Questo ovviamente (si ribadisce) nel caso di decisione di appello difforme da quella di primo grado.
Ed invero in caso di cd. doppia conforme il limite del devolutum non puo' essere valicato ipotizzando recuperi in sede di legittimita' (salva l'ipotesi in cui il giudice del gravame, al fine di superare le critiche mosse dall'appellante al provvedimento di primo grado, individui atti a contenuto probatorio mai prima presi in considerazione, in relazione ai quali il ricorrente deve conservare la' possibilita' di denunciarne il travisamento).
Il dato a contenuto probatorio, che si denuncia come travisato o come omesso, deve avere la caratteristica della decisivita', ovviamente nell'ambito dell'apparato motivazionale oggetto di critica (non e' concepibile una rivalutazione del complesso probatorio, perche' in tal modo si sconfinerebbe nel merito).
Fissati in tal modo i limiti del controllo della motivazione consentito alla luce della nuova formulazione della lettera e) dell'art. 606 c.p.p., comma 1, si osserva che nel caso in esame, in relazione all'elemento di novita' (costituito dalla pubblicazione sul Giornale di Sicilia nel gennaio 2001 dell'arresto di S. in luogo vicino al nascondiglio di P.) nulla di specifico il P.M. ricorrente ha potuto contrapporre alla correttezza e completezza della motivazione del Tribunale.
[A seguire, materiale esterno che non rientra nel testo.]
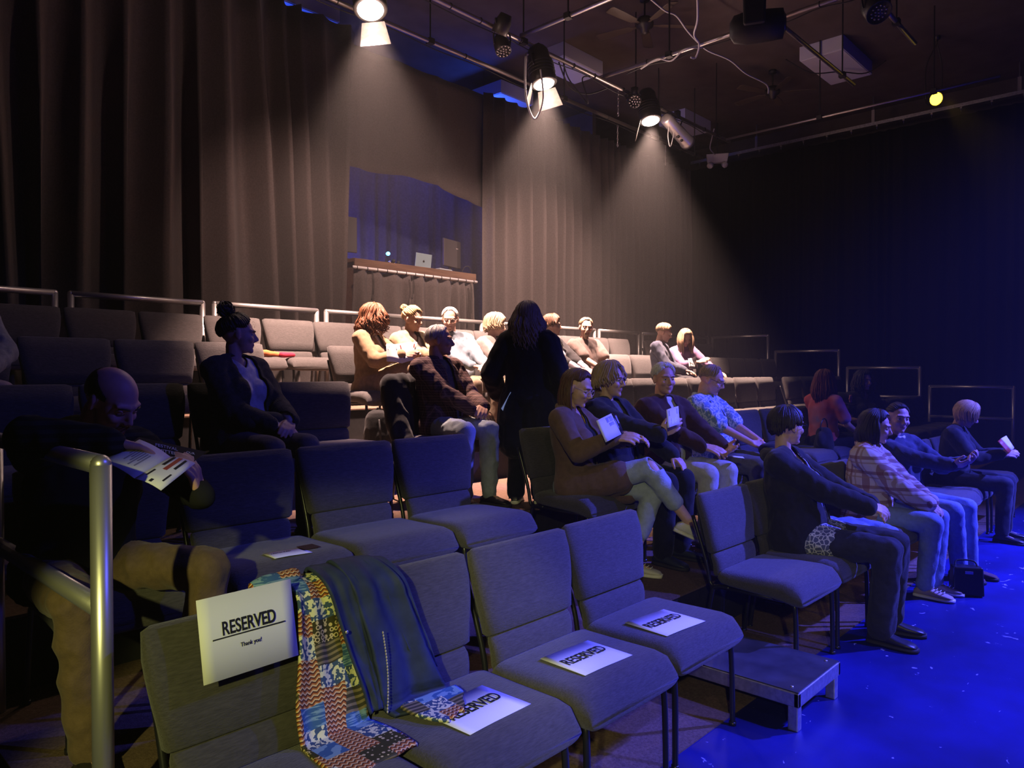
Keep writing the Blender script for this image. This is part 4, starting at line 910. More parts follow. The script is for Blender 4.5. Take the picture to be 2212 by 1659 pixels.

Ed invero la parte del verbale delle dichiarazioni rese da V.C. che si assume essere stata trascurata nell'ordinanza impugnata ha ad oggetto episodi risalenti agli anni 1994-1995, epoca che risulta non essere oggetto di contestazione nel presente procedimento cautelare (nello stesso ricorso del P.M. si da atto che a carico di N. e' pendente un diverso procedimento con imputazione di cui all'art. 416 bis c.p. in relazione a condotte contestate fino al 6 novembre 1998). Va quindi esclusa la decisivita' dell'atto probatorio indicato.
In conseguenza il ricorso deve essere rigettato, perche' per effetto dell'esclusione del valore di riscontro delle dichiarazioni di V., restano allo stato solo quelle del coindagato D.G.R., insufficienti. P.Q.M. Rigetta il ricorso.
Cosi' deciso in Roma, il 23 marzo 2006.